Au Sahel, les territoires d’élevage atténuent le changement climatique

Vient de sortir 9 décembre 2019
A l’heure où l’élevage est souvent pointé du doigt comme une source importante de gaz à effets de serre parmi les activités agricoles, il peut dans certains contextes contribuer indirectement à l’atténuation du changement climatique. Des chercheurs du Cirad ont montré que certains territoires pastoraux, au Sahel, présentent un bilan carbone négatif. Des données surprenantes qui pourraient favoriser une implication plus importante des Etats dans ces territoires et ainsi contribuer à leurs développement et stabilisation.
Troupeau mixte de moutons et de zébus s’abreuvant dans une mare en début de saison des pluies (Ferlo, Sénégal) © S. Taugourdeau, Cirad

Réduire les effets sur le changement climatique en s’adonnant à l’élevage, cela parait à contre-courant des messages actuels. Pourtant, dans les grandes étendues semi-arides du Sahel sénégalais, les émissions de gaz à effet de serre des zébus, chèvres et moutons élevés par les populations peules sont compensées par le stockage du carbone dans les arbustes et dans le sol. Mieux, ces émissions pourraient encore être réduites grâce à certains aménagements du territoire. L’élevage pastoral deviendrait alors un véritable acteur de la lutte contre le réchauffement climatique tout en participant à la stabilisation politique de la région.
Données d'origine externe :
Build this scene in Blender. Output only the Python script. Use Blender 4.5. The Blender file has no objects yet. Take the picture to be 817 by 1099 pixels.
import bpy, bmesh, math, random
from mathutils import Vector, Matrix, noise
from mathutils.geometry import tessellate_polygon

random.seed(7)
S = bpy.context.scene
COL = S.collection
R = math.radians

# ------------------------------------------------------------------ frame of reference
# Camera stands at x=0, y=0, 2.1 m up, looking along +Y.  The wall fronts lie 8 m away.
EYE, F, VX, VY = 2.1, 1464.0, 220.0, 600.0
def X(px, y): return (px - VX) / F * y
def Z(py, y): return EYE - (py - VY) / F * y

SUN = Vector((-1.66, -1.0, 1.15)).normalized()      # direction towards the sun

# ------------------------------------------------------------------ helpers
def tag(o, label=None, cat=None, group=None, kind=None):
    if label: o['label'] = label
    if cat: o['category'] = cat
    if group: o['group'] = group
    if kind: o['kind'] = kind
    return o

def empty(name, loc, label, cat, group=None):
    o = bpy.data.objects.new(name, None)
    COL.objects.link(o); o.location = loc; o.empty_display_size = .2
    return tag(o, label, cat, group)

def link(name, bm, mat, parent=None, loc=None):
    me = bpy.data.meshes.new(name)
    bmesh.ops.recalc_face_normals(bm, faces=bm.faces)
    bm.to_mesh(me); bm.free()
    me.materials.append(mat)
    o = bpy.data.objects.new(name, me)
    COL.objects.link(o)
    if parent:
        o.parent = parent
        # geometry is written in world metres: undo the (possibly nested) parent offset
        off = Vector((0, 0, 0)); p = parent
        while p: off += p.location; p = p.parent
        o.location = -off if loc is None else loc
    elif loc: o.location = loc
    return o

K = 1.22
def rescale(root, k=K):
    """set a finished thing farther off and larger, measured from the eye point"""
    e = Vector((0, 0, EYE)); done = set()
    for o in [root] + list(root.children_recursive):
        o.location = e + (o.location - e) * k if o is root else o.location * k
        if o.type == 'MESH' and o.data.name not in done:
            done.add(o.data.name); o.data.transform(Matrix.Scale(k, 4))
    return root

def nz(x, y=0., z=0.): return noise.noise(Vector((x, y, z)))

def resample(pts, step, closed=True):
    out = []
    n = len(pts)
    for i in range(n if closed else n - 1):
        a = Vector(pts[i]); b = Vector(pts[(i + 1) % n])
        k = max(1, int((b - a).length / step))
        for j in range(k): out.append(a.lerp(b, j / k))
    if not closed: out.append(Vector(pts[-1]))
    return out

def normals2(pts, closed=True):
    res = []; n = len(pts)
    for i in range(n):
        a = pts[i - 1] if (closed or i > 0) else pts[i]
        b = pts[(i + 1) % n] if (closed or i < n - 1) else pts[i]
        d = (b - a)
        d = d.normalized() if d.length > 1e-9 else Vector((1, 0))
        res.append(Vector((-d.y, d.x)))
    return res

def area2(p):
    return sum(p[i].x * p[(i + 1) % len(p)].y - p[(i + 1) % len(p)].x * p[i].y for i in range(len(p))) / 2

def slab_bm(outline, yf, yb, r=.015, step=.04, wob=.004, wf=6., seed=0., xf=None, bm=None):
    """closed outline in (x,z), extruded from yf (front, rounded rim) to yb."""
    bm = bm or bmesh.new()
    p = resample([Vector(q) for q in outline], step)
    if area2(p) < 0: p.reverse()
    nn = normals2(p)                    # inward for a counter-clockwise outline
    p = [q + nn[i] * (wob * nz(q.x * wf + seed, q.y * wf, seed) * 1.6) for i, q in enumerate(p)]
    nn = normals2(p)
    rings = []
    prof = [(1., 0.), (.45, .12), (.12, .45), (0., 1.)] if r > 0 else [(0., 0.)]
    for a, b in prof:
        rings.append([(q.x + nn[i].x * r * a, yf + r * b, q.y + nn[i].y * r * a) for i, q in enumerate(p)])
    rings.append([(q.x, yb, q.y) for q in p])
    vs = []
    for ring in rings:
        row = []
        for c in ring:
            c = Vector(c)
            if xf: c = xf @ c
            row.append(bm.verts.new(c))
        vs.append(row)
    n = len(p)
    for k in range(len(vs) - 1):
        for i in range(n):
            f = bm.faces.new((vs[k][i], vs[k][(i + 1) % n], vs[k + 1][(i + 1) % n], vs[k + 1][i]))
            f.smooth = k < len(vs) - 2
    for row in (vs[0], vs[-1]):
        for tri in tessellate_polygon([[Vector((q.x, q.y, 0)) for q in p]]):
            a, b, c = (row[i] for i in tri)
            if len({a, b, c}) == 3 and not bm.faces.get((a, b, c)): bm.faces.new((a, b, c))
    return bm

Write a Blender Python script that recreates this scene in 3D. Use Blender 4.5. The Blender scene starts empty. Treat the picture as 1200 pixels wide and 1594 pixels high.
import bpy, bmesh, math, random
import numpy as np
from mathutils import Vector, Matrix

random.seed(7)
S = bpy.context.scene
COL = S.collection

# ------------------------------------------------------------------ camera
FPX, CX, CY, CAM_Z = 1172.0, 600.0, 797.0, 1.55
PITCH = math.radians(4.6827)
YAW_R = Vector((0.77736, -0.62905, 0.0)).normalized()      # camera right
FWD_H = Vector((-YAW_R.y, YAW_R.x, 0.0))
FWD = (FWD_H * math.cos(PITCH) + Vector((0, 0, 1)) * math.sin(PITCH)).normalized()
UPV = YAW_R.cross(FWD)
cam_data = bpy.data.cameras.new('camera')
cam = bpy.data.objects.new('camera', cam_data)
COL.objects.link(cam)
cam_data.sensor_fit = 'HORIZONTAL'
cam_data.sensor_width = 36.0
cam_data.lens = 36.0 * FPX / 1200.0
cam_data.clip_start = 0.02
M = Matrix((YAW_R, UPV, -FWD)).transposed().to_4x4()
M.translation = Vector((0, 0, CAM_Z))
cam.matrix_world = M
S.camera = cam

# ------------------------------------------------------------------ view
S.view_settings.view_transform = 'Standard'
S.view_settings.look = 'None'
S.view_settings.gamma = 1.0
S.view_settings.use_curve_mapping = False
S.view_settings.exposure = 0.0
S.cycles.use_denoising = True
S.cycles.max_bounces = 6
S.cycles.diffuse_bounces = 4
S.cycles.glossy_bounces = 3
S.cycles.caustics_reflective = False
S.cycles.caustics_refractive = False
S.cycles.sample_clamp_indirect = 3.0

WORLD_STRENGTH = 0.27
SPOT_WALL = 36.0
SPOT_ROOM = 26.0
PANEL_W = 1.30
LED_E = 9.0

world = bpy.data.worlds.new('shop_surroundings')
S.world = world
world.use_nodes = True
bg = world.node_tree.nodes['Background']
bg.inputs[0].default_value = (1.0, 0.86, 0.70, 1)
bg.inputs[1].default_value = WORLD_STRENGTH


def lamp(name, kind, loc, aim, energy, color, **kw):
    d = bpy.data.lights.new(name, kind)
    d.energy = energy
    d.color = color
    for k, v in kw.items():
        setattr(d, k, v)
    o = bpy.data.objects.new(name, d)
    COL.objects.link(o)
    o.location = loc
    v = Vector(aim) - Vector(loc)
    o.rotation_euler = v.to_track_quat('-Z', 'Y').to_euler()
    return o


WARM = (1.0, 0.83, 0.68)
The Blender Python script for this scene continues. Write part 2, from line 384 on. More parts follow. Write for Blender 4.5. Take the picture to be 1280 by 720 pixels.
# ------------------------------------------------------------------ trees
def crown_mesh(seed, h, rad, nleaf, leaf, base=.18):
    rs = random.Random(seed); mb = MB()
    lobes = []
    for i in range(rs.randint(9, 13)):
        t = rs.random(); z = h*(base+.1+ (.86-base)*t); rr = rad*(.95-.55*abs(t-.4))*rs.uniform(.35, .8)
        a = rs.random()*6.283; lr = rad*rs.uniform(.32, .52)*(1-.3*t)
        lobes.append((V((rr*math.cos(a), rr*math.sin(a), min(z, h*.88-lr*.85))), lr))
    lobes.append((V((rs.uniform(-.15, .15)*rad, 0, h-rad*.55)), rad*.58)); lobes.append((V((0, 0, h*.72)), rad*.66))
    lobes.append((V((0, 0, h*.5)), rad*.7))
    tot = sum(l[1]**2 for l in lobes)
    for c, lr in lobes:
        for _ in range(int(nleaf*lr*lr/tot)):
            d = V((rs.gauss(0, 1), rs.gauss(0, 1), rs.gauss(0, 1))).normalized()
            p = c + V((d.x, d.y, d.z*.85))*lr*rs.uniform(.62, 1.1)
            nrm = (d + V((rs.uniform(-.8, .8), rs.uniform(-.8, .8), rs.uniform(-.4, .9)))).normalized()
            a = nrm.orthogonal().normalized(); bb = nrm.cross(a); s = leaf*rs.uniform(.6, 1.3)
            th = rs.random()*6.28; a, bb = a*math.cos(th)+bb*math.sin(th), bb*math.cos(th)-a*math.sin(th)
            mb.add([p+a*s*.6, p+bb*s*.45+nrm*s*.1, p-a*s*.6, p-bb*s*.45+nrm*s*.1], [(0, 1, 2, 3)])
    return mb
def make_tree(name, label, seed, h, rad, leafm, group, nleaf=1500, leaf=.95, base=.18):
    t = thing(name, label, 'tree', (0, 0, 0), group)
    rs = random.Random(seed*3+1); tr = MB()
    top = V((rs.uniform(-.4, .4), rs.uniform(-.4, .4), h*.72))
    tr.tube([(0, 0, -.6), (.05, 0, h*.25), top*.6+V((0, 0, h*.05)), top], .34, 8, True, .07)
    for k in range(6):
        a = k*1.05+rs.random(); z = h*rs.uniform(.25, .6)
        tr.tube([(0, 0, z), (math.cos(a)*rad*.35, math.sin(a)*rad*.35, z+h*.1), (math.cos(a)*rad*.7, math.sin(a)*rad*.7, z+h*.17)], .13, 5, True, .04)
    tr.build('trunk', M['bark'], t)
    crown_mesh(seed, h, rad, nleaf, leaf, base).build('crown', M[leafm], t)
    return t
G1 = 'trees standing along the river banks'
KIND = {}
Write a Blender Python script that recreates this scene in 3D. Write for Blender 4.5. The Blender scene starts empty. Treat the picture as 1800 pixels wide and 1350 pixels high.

Moins de méthane que prévu

Ces conclusions sont issues de la thèse que Mohamed Habibou Assouma, aujourd’hui agronome zootechnicien au Cirad, réalisa entre 2013 et 2015 dans la région du Ferlo, au nord du Sénégal. « Ce travail a consisté à évaluer les flux et les stocks d’azote et de carbone à l’échelle de ce territoire sur une année entière », précise Jonathan Vayssières, agronome modélisateur du Cirad, qui a supervisé cette thèse. Elle a notamment permis de réévaluer à la baisse les émissions de méthane issues de la digestion du bétail. Cette étude a aussi mis en évidence des effets indirects de l’élevage sur le bilan carbone de ces écosystèmes. « En consommant les végétaux, le bétail permet d’une part de limiter la production de méthane par les termites, et d’autre part de réduire le risque d’incendie. » Et au final, le bilan carbone de cette région est neutre, voire légèrement négatif.

Un bilan carbone qui dépend de la saison et du lieu

Cependant, une variation importante des flux d’azote et de carbone a été observée en fonction des saisons. « Pendant la saison des pluies, plus de gaz à effet de serre sont émis que lors de la saison sèche », déclare Mohamed Habibou Assouma. Ces émissions sont aussi plus importantes auprès des campements des pasteurs nomades et des points d’abreuvement du bétail. Et c’est là que certaines recommandations pourraient encore améliorer ce bilan carbone. « L’aménagement des points d’eau avec des abreuvoirs permettrait de limiter les émissions de méthane causées par le dépôt des bouses dans l’eau de zones temporairement inondées. » Stocker du fourrage au cours de la saison des pluies ou récolter les déjections pour produire du biogaz sont d’autres solutions envisageables.

L’élevage pastoral remis en valeur

Ces travaux, financés par le programme européen AnimalChange et la Banque Islamique de Développement (BID) et réalisés notamment avec l’aide de l’Institut sénégalais de recherches agricoles (ISRA), revalorisent ces espaces pastoraux.